Evaluate the following limits :
`Lim_( x to 5^(+)) (x-5)/(|x-5|)`

To evaluate the limit \[ \lim_{x \to 5^+} \frac{x - 5}{|x - 5|}, \] we will follow these steps: ### Step 1: Understand the behavior of \( |x - 5| \) as \( x \) approaches \( 5 \) from the right. When \( x \) approaches \( 5 \) from the right (denoted as \( 5^+ \)), \( x \) is greater than \( 5 \). Therefore, \( x - 5 \) is positive. ### Step 2: Simplify the expression.
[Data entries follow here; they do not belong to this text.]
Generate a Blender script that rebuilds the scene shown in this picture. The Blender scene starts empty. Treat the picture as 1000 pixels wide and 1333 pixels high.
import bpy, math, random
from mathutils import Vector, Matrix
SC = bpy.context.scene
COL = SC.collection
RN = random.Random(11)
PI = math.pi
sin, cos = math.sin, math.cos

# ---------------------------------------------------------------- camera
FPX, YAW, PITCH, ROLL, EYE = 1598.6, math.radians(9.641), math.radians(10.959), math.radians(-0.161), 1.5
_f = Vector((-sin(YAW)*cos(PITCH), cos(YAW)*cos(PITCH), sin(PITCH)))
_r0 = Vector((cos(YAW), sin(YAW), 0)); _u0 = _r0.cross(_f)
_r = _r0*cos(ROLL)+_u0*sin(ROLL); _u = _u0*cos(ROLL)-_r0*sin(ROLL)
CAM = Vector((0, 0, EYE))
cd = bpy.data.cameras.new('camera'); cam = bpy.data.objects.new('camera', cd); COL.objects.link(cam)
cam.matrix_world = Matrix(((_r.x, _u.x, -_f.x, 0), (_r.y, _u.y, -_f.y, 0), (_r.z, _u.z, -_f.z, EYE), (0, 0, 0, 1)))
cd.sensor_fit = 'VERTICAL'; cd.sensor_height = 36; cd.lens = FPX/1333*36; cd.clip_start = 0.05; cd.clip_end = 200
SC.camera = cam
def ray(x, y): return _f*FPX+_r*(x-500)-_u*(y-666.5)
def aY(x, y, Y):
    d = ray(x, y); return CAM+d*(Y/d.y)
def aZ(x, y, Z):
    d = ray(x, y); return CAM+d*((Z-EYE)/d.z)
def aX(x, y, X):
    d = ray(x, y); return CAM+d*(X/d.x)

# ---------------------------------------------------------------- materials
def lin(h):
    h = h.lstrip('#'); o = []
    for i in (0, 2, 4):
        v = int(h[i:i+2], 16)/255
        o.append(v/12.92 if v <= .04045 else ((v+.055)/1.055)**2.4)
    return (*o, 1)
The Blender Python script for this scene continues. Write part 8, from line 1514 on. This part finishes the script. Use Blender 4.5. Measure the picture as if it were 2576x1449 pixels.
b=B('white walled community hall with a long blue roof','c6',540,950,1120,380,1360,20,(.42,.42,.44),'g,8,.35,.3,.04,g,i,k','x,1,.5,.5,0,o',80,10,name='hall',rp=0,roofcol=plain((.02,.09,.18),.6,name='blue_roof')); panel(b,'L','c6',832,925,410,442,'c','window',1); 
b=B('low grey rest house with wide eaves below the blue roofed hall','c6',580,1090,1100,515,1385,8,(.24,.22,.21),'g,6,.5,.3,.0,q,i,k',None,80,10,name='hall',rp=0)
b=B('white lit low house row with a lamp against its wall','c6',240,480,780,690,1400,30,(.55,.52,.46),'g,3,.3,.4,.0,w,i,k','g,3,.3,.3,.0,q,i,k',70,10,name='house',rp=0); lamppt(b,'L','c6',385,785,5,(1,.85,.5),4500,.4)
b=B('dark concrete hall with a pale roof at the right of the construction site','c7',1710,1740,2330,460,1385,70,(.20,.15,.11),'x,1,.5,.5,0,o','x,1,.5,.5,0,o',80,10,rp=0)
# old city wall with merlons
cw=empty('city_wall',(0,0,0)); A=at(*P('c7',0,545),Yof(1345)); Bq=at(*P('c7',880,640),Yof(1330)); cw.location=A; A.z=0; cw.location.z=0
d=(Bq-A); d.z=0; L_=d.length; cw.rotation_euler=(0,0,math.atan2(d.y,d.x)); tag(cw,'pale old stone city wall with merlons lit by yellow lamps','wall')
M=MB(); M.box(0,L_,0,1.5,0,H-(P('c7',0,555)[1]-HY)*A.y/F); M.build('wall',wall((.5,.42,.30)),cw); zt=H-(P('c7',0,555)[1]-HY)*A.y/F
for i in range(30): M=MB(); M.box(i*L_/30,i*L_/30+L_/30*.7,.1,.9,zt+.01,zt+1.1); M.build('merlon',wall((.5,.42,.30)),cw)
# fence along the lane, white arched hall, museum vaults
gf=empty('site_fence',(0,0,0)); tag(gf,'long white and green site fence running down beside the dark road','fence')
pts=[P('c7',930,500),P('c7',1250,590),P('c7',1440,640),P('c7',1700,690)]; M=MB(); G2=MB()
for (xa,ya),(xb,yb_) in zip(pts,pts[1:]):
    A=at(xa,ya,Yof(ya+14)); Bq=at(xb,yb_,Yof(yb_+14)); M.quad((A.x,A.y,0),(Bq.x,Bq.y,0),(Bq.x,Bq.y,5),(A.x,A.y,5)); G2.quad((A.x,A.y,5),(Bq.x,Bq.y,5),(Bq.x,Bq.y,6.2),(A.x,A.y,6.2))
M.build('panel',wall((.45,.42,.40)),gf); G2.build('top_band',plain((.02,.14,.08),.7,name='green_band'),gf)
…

Since \( x - 5 \) is positive when \( x \to 5^+ \), we can write: \[ |x - 5| = x - 5. \] Thus, the limit can be rewritten as: \[ \lim_{x \to 5^+} \frac{x - 5}{|x - 5|} = \lim_{x \to 5^+} \frac{x - 5}{x - 5}. \] ### Step 3: Cancel the terms. Now, we can simplify the expression: \[ \frac{x - 5}{x - 5} = 1 \quad \text{(for } x \neq 5\text{)}. \] ### Step 4: Evaluate the limit. Now, we take the limit: \[ \lim_{x \to 5^+} 1 = 1. \] ### Final Answer: Thus, the evaluated limit is \[ \boxed{1}. \]